> What to do
For the copy, please give all of the data again exactly and leave the pictures out.

↓

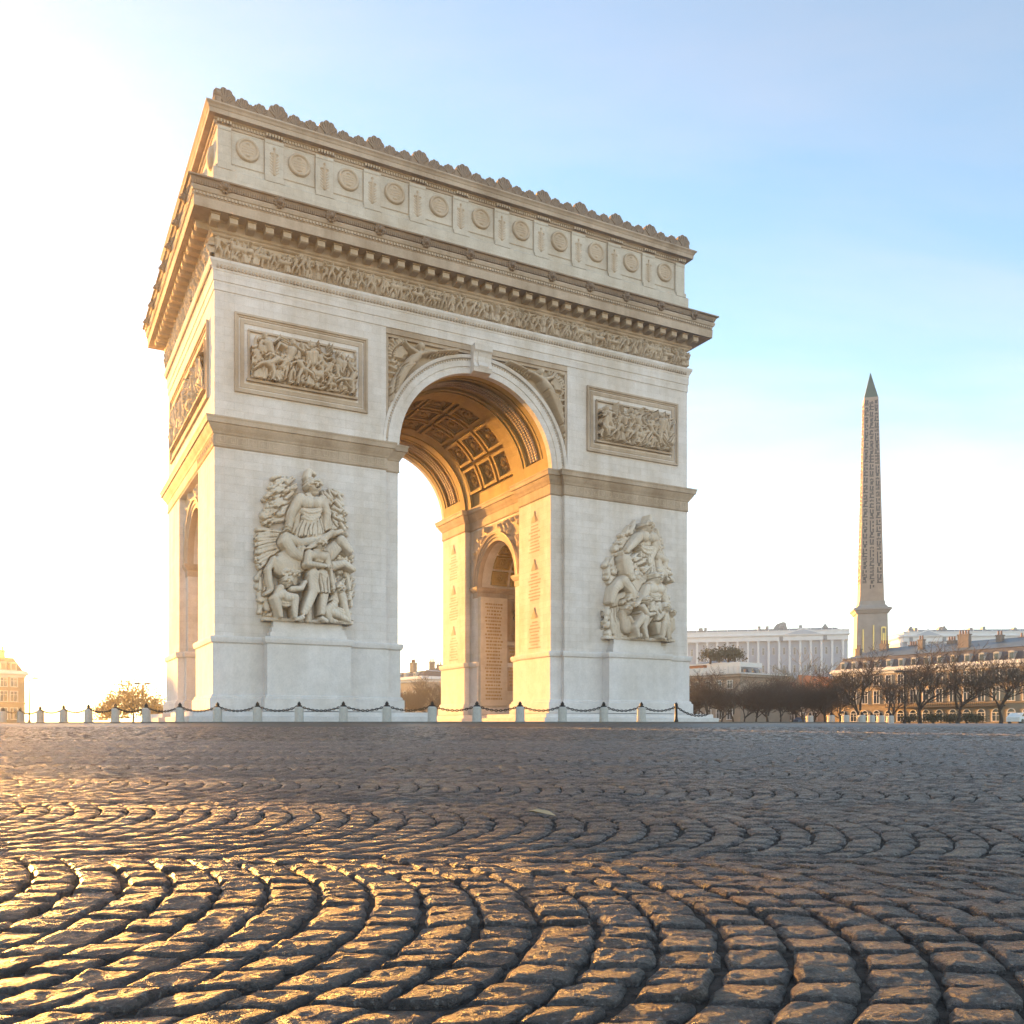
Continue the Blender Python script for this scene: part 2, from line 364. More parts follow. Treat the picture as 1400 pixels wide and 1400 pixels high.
for mu in (0, 1):
    for mv in (0, 1):
        pp = pier_poly(mu, mv); pd = ped_poly(mu, mv)
        b = MB(); b.prism(pp, 'z', Z0, 23.5); b.build('pier', M['wall'], A)
        b = MB(); b.ring(pd, [(0.02, 2.4), (0.16, 2.75), (0.16, 6.55), (0.2, 6.6), (0.3, 6.66), (0.36, 6.9), (0.36, 7.05), (0.28, 7.12), (0.02, 7.14)])
        b.build('pedestal', M['plinth'], A)
        b = MB(); b.ring(pd, [(0.03, 2.75), (0.22, 2.72), (0.3, 2.62), (0.3, 2.5), (0.42, 2.44), (0.42, 1.5), (0.03, 1.48)]); b.build('plinth', M['plinth'], A)
        q = [(x, y) for x, y in STEP1]
        if mu: q = [(2*UC-x if x > 10 else W-x, y) for x, y in q]
        if mv: q = [(x, D-y) for x, y in q]
        if mu != mv: q = q[::-1]
        b = MB(); b.ring(q, [(0.9, 1.46), (1.75, 1.44), (1.78, 1.40), (1.78, 1.1), (2.15, 1.07), (2.15, Z0-0.05)]); b.build('step', M['plinth'], A)
        if mv == 0:
            # steps under the sculpture group
            c = (3.78+10.0)/2 if not mu else 38.2
            for i, (hw, pr, z0, z1) in enumerate(((3.0, 1.1, 7.14, 7.5), (2.85, 0.95, 7.5, 7.88), (2.7, 0.8, 7.88, 8.36))):
                b = MB(); b.box(c-hw, c+hw, -pr, 0.05, z0, z1); b.build('sculpture_base', M['plinth'], A)
# impost: meander band, cavetto and crowning fillet, one ring round each half of the building
IMP = [(0.0, 21.26), (0.10, 21.32), (0.14, 21.4), (0.08, 21.44), (0.08, 22.22), (0.14, 22.26), (0.2, 22.4), (0.36, 22.62), (0.5, 22.86), (0.5, 22.92), (0.62, 22.95), (0.66, 23.24), (0.72, 23.36), (0.72, 23.44), (0.0, 23.52)]
half = [(0, 0), (13.55, 0), (13.55, 0.45), (14.76, 0.45), (14.76, 6.4), (14.16, 6.4), (14.16, 18.6), (14.76, 18.6), (14.76, D-0.45), (13.55, D-0.45), (13.55, D), (0, D)]
for mu in (0, 1):
    hp_ = [((2*UC-x if x > 10 else W-x) if mu else x, y) for x, y in half]
    b = MB(); b.ring(hp_[::-1] if mu else hp_, IMP); b.build('impost_moulding', M['trim'], A)
    u0, u1 = (0.0, 0.6) if not mu else (W-0.6, W)
    b = MB(); b.box(u0, u1, 7.25, 17.75, 21.2, 23.5); b.build('side_lintel', M['wall'], A)
# meander key pattern on the impost band
def meander(b, place, n, x0, dx, z0, h):
    tk = h*0.11; segs = ((0, 0, 0, 1), (0, 1, 0.8, 1), (0.8, 1, 0.8, 0.3), (0.8, 0.3, 0.4, 0.3), (0.4, 0.3, 0.4, 0.65), (0, 0, 1.0, 0))
    for i in range(n):
        for (a, c, e, g) in segs:
            u0, u1 = sorted((x0+dx*(i+a), x0+dx*(i+e))); q0, q1 = sorted((z0+h*c, z0+h*g)); place(b, u0-tk/2, u1+tk/2, q0-tk/2, q1+tk/2)
b = MB()
pf = lambda b, a, c, z0, z1: b.box(a, c, -0.115, -0.06, z0, z1)
meander(b, pf, 17, 0.1, 0.79, 21.55, 0.55); meander(b, pf, 17, 31.1, 0.79, 21.55, 0.55)
meander(b, lambda b, a, c, z0, z1: b.box(-0.115, -0.06, a, c, z0, z1), 9, 0.1, 0.79, 21.55, 0.55)
b.build('meander_band', M['carved'], A, stuff=True)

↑

> The result
Continue the Blender Python script for this scene: part 2, from line 364. More parts follow. Treat the picture as 1400 pixels wide and 1400 pixels high.
for mu in (0, 1):
    for mv in (0, 1):
        pp = pier_poly(mu, mv); pd = ped_poly(mu, mv)
        b = MB(); b.prism(pp, 'z', Z0, 23.5); b.build('pier', M['wall'], A)
        b = MB(); b.ring(pd, [(0.02, 2.4), (0.16, 2.75), (0.16, 6.55), (0.2, 6.6), (0.3, 6.66), (0.36, 6.9), (0.36, 7.05), (0.28, 7.12), (0.02, 7.14)])
        b.build('pedestal', M['plinth'], A)
        b = MB(); b.ring(pd, [(0.03, 2.75), (0.22, 2.72), (0.3, 2.62), (0.3, 2.5), (0.42, 2.44), (0.42, 1.5), (0.03, 1.48)]); b.build('plinth', M['plinth'], A)
        q = [(x, y) for x, y in STEP1]
        if mu: q = [(2*UC-x if x > 10 else W-x, y) for x, y in q]
        if mv: q = [(x, D-y) for x, y in q]
        if mu != mv: q = q[::-1]
        b = MB(); b.ring(q, [(0.9, 1.46), (1.75, 1.44), (1.78, 1.40), (1.78, 1.1), (2.15, 1.07), (2.15, Z0-0.05)]); b.build('step', M['plinth'], A)
        if mv == 0:
            # steps under the sculpture group
            c = (3.78+10.0)/2 if not mu else 38.2
            for i, (hw, pr, z0, z1) in enumerate(((3.0, 1.1, 7.14, 7.5), (2.85, 0.95, 7.5, 7.88), (2.7, 0.8, 7.88, 8.36))):
                b = MB(); b.box(c-hw, c+hw, -pr, 0.05, z0, z1); b.build('sculpture_base', M['plinth'], A)
# impost: meander band, cavetto and crowning fillet, one ring round each half of the building
IMP = [(0.0, 21.26), (0.10, 21.32), (0.14, 21.4), (0.08, 21.44), (0.08, 22.22), (0.14, 22.26), (0.2, 22.4), (0.36, 22.62), (0.5, 22.86), (0.5, 22.92), (0.62, 22.95), (0.66, 23.24), (0.72, 23.36), (0.72, 23.44), (0.0, 23.52)]
half = [(0, 0), (13.55, 0), (13.55, 0.45), (14.76, 0.45), (14.76, 6.4), (14.16, 6.4), (14.16, 18.6), (14.76, 18.6), (14.76, D-0.45), (13.55, D-0.45), (13.55, D), (0, D)]
for mu in (0, 1):
    hp_ = [((2*UC-x if x > 10 else W-x) if mu else x, y) for x, y in half]
    b = MB(); b.ring(hp_[::-1] if mu else hp_, IMP); b.build('impost_moulding', M['trim'], A)
    u0, u1 = (0.0, 0.6) if not mu else (W-0.6, W)
    b = MB(); b.box(u0, u1, 7.25, 17.75, 21.2, 23.5); b.build('side_lintel', M['wall'], A)
# meander key pattern on the impost band
def meander(b, place, n, x0, dx, z0, h):
    tk = h*0.11; segs = ((0, 0, 0, 1), (0, 1, 0.8, 1), (0.8, 1, 0.8, 0.3), (0.8, 0.3, 0.4, 0.3), (0.4, 0.3, 0.4, 0.65), (0, 0, 1.0, 0))
    for i in range(n):
        for (a, c, e, g) in segs:
            u0, u1 = sorted((x0+dx*(i+a), x0+dx*(i+e))); q0, q1 = sorted((z0+h*c, z0+h*g)); place(b, u0-tk/2, u1+tk/2, q0-tk/2, q1+tk/2)
b = MB()
pf = lambda b, a, c, z0, z1: b.box(a, c, -0.115, -0.06, z0, z1)
meander(b, pf, 17, 0.1, 0.79, 21.55, 0.55); meander(b, pf, 17, 31.1, 0.79, 21.55, 0.55)
meander(b, lambda b, a, c, z0, z1: b.box(-0.115, -0.06, a, c, z0, z1), 9, 0.1, 0.79, 21.55, 0.55)
b.build('meander_band', M['carved'], A, stuff=True)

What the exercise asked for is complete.